Best I can understand is that you seem to be saying / proposing / hypothesising / believing that a field is a real fundamental object in its own right, that exists independently of the particles that some say carry, produce or otherwise 'have' the field. They act through the field, or at least are composed of something like energy in the field (so in that sense the particles are subordinate to the field and do not carry field around). Kind of like an uberaether. My position is "I don't know".
But what I will say is that I never understood what the hoopla about "action at a distance" was and is. Say I'm 4 and pick up some magnets and play with them, I'll soon come to a conclusion that there is some invisible force acting between them. Then I'm 14 and playing with a vacuum chamber I made from a peanut butter jar and old fridge compressor (to make plasmas with EHT straight off the top of an EL509). I wonder if magnets act the same in there, so rig up a test (not something I've actually ever seen reason to do). Force does not change. My conclusion is "it goes through the vacuum". Later (much), the neighbour's cat comes visiting while I am flying a remote control helicopter, looks at my hands and the thing flying round and decides that it is not terrifying or edible because I seem to be controlling it somehow. It's as if I've got a string, or stick, but it's invisible, and that's no big thing because he is used to pretending the string or stick doesn't exist. Given the experimental capabilities of humans and philosophical prowess of cats, what more is there to know than "can't see it so don't know what it is"? Do we really want cats experimenting and humans philosophising over what it is?

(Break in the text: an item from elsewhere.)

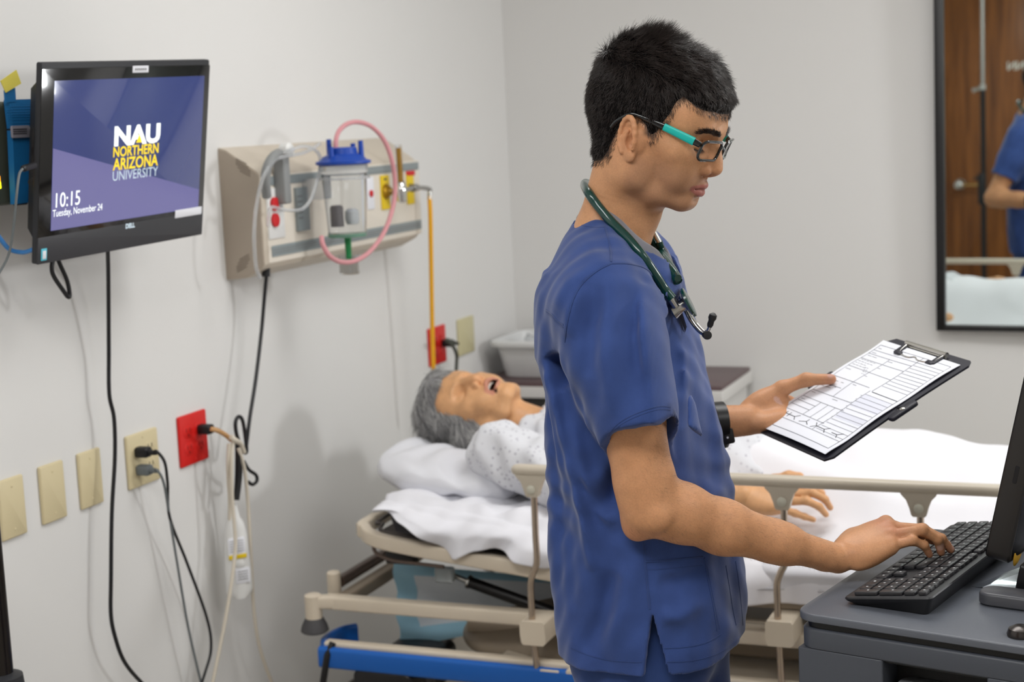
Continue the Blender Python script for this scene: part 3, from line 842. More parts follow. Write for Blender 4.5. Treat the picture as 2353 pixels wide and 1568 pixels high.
def brr(z, ox, oy, r): return [np.array([bx0 + hx + x, -.205 + y, z]) for x, y in rrect(2 * ox, 2 * oy, r, 5)]
MB().loft([brr(bz, hx, .105, .03), brr(bz + .004, hx + .003, .108, .032), brr(zr - .02, hx + .022, .128, .04), brr(zr - .018, hx + .040, .146, .05), brr(zr - .006, hx + .042, .148, .05), brr(zr, hx + .038, .144, .05), brr(zr, hx + .022, .128, .04), brr(bz + .008, hx + .001, .104, .03)], True).build('basin_body', 'basin_white', t)
for k, lab_ in enumerate(('clear wrapped supply at the left end of the white basin', 'clear wrapped supply in the middle of the white basin', 'clear wrapped supply at the right of the basin behind his back')):
    c0 = np.array([bx0 + .07 + .085 * k, -.205, zr - .012])
    o = MB().loft([[c0 + rotm((0, 0, 1), 70 * k) @ np.array([math.cos(a) * (.036 + .006 * math.sin(3 * a + k)), math.sin(a) * .036, .012 * math.sin(2 * a + k) + dz]) * s_ for a in np.linspace(0, 2 * math.pi, 15)[:-1]] for s_, dz in ((.9, -.05), (1, 0), (.7, .022), (.25, .03))]).build('wrapped_supply', 'milky_plastic')
    tag(o, lab_, 'supply', 'wrapped supplies in the basin')
# ------------------------------------------------------------------ people: shared builders
def sdpoly(px, pz, P):
    """signed distance to polygon (positive inside), vectorised"""
    P = np.array(P, float); n = len(P); d = np.full(px.shape, 1e9); ins = np.zeros(px.shape, bool)
    for i in range(n):
        a, b = P[i], P[(i + 1) % n]; e = b - a
        t = np.clip(((px - a[0]) * e[0] + (pz - a[1]) * e[1]) / (e @ e), 0, 1)
        d = np.minimum(d, (px - a[0] - t * e[0]) ** 2 + (pz - a[1] - t * e[1]) ** 2)
        c = ((a[1] > pz) != (b[1] > pz)) & (px < (b[0] - a[0]) * (pz - a[1]) / (b[1] - a[1] + 1e-12) + a[0])
        ins ^= c
    d = np.sqrt(d)
    return np.where(ins, d, -d)


def sstep(a, b, x):
    t = np.clip((x - a) / (b - a), 0, 1); return t * t * (3 - 2 * t)


def head_field(h, mouth_open=0.0, neck=None, lo=(-.135, -.11, -.20), hi=(.135, .11, .165), eyes_closed=True):
    """head in its own frame: ear canals at the origin, x forward, y to the left, z up (metres)"""
    F = Field(lo, hi, h)
    F.ell((-.006, 0, .042), (.096, .074, .088), 0)
    F.ell((.030, 0, .030), (.066, .066, .072), .02)
    F.ell((.052, 0, -.010), (.0435, .055, .058), .02)              # mid face
    F.ell((.060, 0, -.042), (.0400, .0305, .030), .014)            # tooth row
    F.ell((.034, 0, -.044), (.050, .050, .038), .02)              # jaw mass
    jd = .012 * mouth_open
    F.ell((.076 - jd * .6, 0, -.0655 - jd), (.0185, .021, .0165), .014)     # chin
    for s in (1, -1):
        F.chain([(-.002, s * .062, -.004), (.008, s * .055, -.052 - jd * .3), (.045, s * .035, -.066 - jd * .7), (.076 - jd * .5, s * .012, -.0685 - jd)], [.016, .0165, .0150, .0135], .014)
        F.ell((.056, s * .045, .000), (.025, .019, .017), .016)   # cheek bone
        F.ell((.066, s * .033, -.028), (.020, .018, .022), .018)  # cheek
        F.chain([(.058, s * .053, .004), (.012, s * .066, .008)], [.009, .008], .014)
        F.ell((.006, s * .058, -.036), (.028, .014, .034), .02)   # masseter
        F.ell((.052, s * .048, .056), (.028, .018, .030), .02)    # temple / frontal
    F.chain([(.074, -.043, .041), (.085, -.027, .0405), (.0895, -.012, .0385), (.0905, 0, .041), (.0895, .012, .0385), (.085, .027, .0405), (.074, .043, .041)], [.0075, .0078, .0082, .0072, .0082, .0078, .0075], .010)
    F.ell((.068, 0, .064), (.0215, .042, .030), .02)               # forehead
    for s in (1, -1):
        F.ell((.100, s * .032, .0205), (.022, .021, .0130), .012, 'sub')       # orbit
        F.ell((.0700, s * .0320, .0190), (.0145, .0155, .0135), .005)          # lids over the eyeball
        F.chain([(.0840, s * .021, .0130), (.0850, s * .031, .0110), (.0790, s * .0445, .0130)], [.0009, .0013, .0010], .002, 'sub')   # lid line
        F.chain([(.0800, s * .019, .0240), (.0820, s * .031, .0270), (.0760, s * .044, .0245)], [.0008, .0012, .0008], .003, 'sub')   # lid crease
    # nose
    F.chain([(.0925, 0, .030), (.0965, 0, .017), (.1020, 0, .003), (.1065, 0, -.0085)], [.0068, .0072, .0085, .0108], .009)
    F.ell((.0965, 0, -.006), (.014, .0135, .013), .008)
    for s in (1, -1):
        F.ell((.0945, s * .0145, -.0140), (.0125, .0074, .0092), .0035)
        F.chain([(.090, s * .0195, -.004), (.0830, s * .0215, -.012), (.0835, s * .0225, -.020)], [.0018, .0024, .0016], .004, 'sub')    # alar crease
        F.ell((.1005, s * .0068, -.0225), (.0065, .0032, .0045), .002, 'sub')
    F.chain([(.1045, 0, -.0165), (.094, 0, -.0235)], [.0048, .0050], .005)
    F.chain([(.099, 0, -.0265), (.1005, 0, -.0325)], [.0020, .0018], .004, 'sub')   # philtrum
    # lips
    jo = .010 * mouth_open
    zm = -.0435
    for s in (1, -1):
        F.chain([(.0985, s * .000, zm + .0055 + jo * .25), (.0975, s * .0055, zm + .0058 + jo * .25), (.0915, s * .0150, zm + .0034 + jo * .1), (.0775, s * .0280, zm - .0026)], [.0050, .0050, .0042, .0024], .0035)
        F.chain([(.0965 - jo * .3, s * .000, zm - .0068 - jo), (.0950 - jo * .3, s * .007, zm - .0064 - jo), (.0895 - jo * .2, s * .0158, zm - .0050 - jo * .5), (.0775, s * .0272, zm - .0034)], [.0060, .0058, .0044, .0022], .0035)
    F.ell((.1005, 0, -.0615 - jd), (.0075, .016, .0042), .007, 'sub')       # mentolabial fold
    if mouth_open:
        F.ell((.090, 0, zm - .002 - jo * .4), (.028, .0185, .0035 + .0065 * mouth_open), .002, 'sub')
    else:
        F.chain([(.1045, 0, zm), (.1010, .008, zm + .0006), (.0935, .0160, zm - .0006), (.0775, .0292, zm - .0032)], [.0012, .0012, .0013, .0012], .0018, 'sub')
        F.chain([(.1045, 0, zm), (.1010, -.008, zm + .0006), (.0935, -.0160, zm - .0006), (.0775, -.0292, zm - .0032)], [.0012, .0012, .0013, .0012], .0018, 'sub')
    # ears
    for s in (1, -1):
        R = rotm((0, 1, 0), -14) @ rotm((0, 0, 1), s * 24)
        c = np.array([-.002, s * .0775, -.002])
        def E(x, y, z):
            return c + R @ np.array([x, s * y, z])
        F.ell(E(0, 0, .002), (.0155, .0052, .029), .004, rot=R)
        F.ell(E(.008, -.008, 0), (.010, .010, .020), .006, rot=R)
        ang = np.radians(np.arange(-35, 236, 22.5))
        F.chain([E(.0165 * math.cos(a) * (1 if math.cos(a) < 0 else .8), .0048, .004 + .0275 * math.sin(a)) for a in ang], [.0036] * len(ang), .0025)
        F.ell(E(.0045, .0050, -.003), (.0090, .0098, .0135), .0015, 'sub', rot=R)
        F.ell(E(-.0015, .0066, .013), (.0090, .0066, .0095), .0015, 'sub', rot=R)
        F.chain([E(-.0085, .003, -.012), E(-.0085, .0042, .002), E(-.002, .003, .0125)], [.0026, .0028, .0022], .003)
        F.ell(E(.0115, .0035, -.0035), (.0042, .0042, .0055), .003, rot=R)
        F.ell(E(.004, .001, -.0235), (.0085, .0045, .0085), .004, rot=R)
    if neck:
        for a, b, r1, r2, k, kw in neck:
            F.cone(a, b, r1, r2, k, **kw)
    return F


HAIR_SIDE = [(.130, .071), (.092, .068), (.078, .070), (.064, .0735), (.048, .0785), (.0425, .068), (.041, .052), (.033, .030), (.0295, .008), (.0150, .012), (.0110, .024), (-.004, .032), (-.022, .026), (-.030, -.002), (-.027, -.034), (-.036, -.048), (-.060, -.058), (-.2, -.064), (-.2, .3), (.13, .3)]


def strands(P, D, Nn, L, r0, m, name, parent, seg=4, curl=0.0, gravity=0.0, lift=0.3, sides=3, seedv=1):
    """hair as thin tapered prisms, all in one part of kind stuff"""
    g = np.random.default_rng(seedv); n = len(P)
    D = D / (np.linalg.norm(D, axis=1, keepdims=True) + 1e-9)
    pts = [P]; d = D * (1 - lift) + Nn * lift; d /= np.linalg.norm(d, axis=1, keepdims=True)
    for i in range(seg):
        pts.append(pts[-1] + d * (L / seg)[:, None])
        d = d + (D - d) * .35 + np.array([0, 0, -gravity]) + g.normal(0, curl, (n, 3))
        d /= np.linalg.norm(d, axis=1, keepdims=True)
    V = np.zeros((n, seg + 1, sides, 3))
    u = np.cross(D, Nn); u /= np.linalg.norm(u, axis=1, keepdims=True) + 1e-9
    w = np.cross(D, u)
    for i in range(seg + 1):
        r = r0 * (1 - .85 * (i / seg) ** 1.5)
        for k in range(sides):
            a = 2 * math.pi * k / sides
            V[:, i, k] = pts[i] + (r if np.ndim(r) == 0 else r[:, None]) * (u * math.cos(a) + w * math.sin(a))
    base = np.arange(n)[:, None] * (seg + 1) * sides
    Q = []
    for i in range(seg):
        for k in range(sides):
            l = (k + 1) % sides
            Q.append(np.concatenate([base + i * sides + k, base + i * sides + l, base + (i + 1) * sides + l, base + (i + 1) * sides + k], 1))
    Q = np.concatenate(Q)
    o = link_mesh(name, V.reshape(-1, 3), Q, m, parent, True, 180)
    o['kind'] = 'stuff'
    return o


def mesh_sample(V, Q, n, w=None, seedv=3):
    g = np.random.default_rng(seedv)
    A = V[Q]; ctr = A.mean(1)
    nn = np.cross(A[:, 2] - A[:, 0], A[:, 3] - A[:, 1]); ar = np.linalg.norm(nn, axis=1) + 1e-12
    pr = ar * (w if w is not None else 1); pr = pr / pr.sum()
    i = g.choice(len(Q), n, p=pr)
    a, b = g.random(n), g.random(n)
    B = A[i]
    p = (B[:, 0] * ((1 - a) * (1 - b))[:, None] + B[:, 1] * (a * (1 - b))[:, None] + B[:, 2] * (a * b)[:, None] + B[:, 3] * ((1 - a) * b)[:, None])
    return p, nn[i] / ar[i][:, None], i


def vnormals(V, Q):
    A = V[Q]; nn = np.cross(A[:, 2] - A[:, 0], A[:, 3] - A[:, 1]); N = np.zeros_like(V)
    for k in range(4):
        for j in range(3):
            N[:, j] += np.bincount(Q[:, k], weights=nn[:, j], minlength=len(V))
    return N / (np.linalg.norm(N, axis=1, keepdims=True) + 1e-12)


def skin_mat(name, rough=.48, sss=.12, spec=.4, bump=.25):
    m = mat(name, '#b98562', rough, sss=sss, spec=spec)
    nt = m.node_tree; b = nt.nodes['Principled BSDF']
    at_ = nt.nodes.new('ShaderNodeAttribute'); at_.attribute_name = 'tone'
    tc = nt.nodes.new('ShaderNodeTexCoord')
    n = nt.nodes.new('ShaderNodeTexNoise'); n.inputs['Scale'].default_value = 420; n.inputs['Detail'].default_value = 4
    n2 = nt.nodes.new('ShaderNodeTexNoise'); n2.inputs['Scale'].default_value = 55; n2.inputs['Detail'].default_value = 3
    ad = nt.nodes.new('ShaderNodeMath'); ad.operation = 'ADD'
    mr = nt.nodes.new('ShaderNodeMapRange'); mr.inputs['From Min'].default_value = .6; mr.inputs['From Max'].default_value = 1.4
    mr.inputs['To Min'].default_value = .86; mr.inputs['To Max'].default_value = 1.12
    mx = nt.nodes.new('ShaderNodeVectorMath'); mx.operation = 'SCALE'
    nt.links.new(tc.outputs['Object'], n.inputs['Vector']); nt.links.new(tc.outputs['Object'], n2.inputs['Vector'])
    nt.links.new(n.outputs['Fac'], ad.inputs[0]); nt.links.new(n2.outputs['Fac'], ad.inputs[1]); nt.links.new(ad.outputs[0], mr.inputs['Value'])
    nt.links.new(at_.outputs['Color'], mx.inputs[0]); nt.links.new(mr.outputs['Result'], mx.inputs['Scale'])
    nt.links.new(mx.outputs['Vector'], b.inputs['Base Color'])
    bp = nt.nodes.new('ShaderNodeBump'); bp.inputs['Strength'].default_value = bump; bp.inputs['Distance'].default_value = .0006
    nt.links.new(n.outputs['Fac'], bp.inputs['Height']); nt.links.new(bp.outputs['Normal'], b.inputs['Normal'])
    return m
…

Edit: Ok EHT not off that and probably not even an EL509, a shame the number of B&W TVs I destroyed.
adx:
--- Quote from: bsfeechannel on January 23, 2022, 07:35:37 pm ---I like it at the end where Feynman shows where classical and quantum ED converge, i.e. give the same result, for when the "solenoid" is not microscopic, as it is in the Aharonov-Bohm experiment.
--- End quote ---
Ang on, didn't read that properly. The Aharonov-Bohm experiment is the size of a desk, if I have that picture right. I just very briefly looked at an explanation on Quora where it is compared to a (toridial) transformer - the windings are in a region of zero magnetic flux, yet they still pick up a voltage because of the enclosed flux. A "turn" is potential, I guess.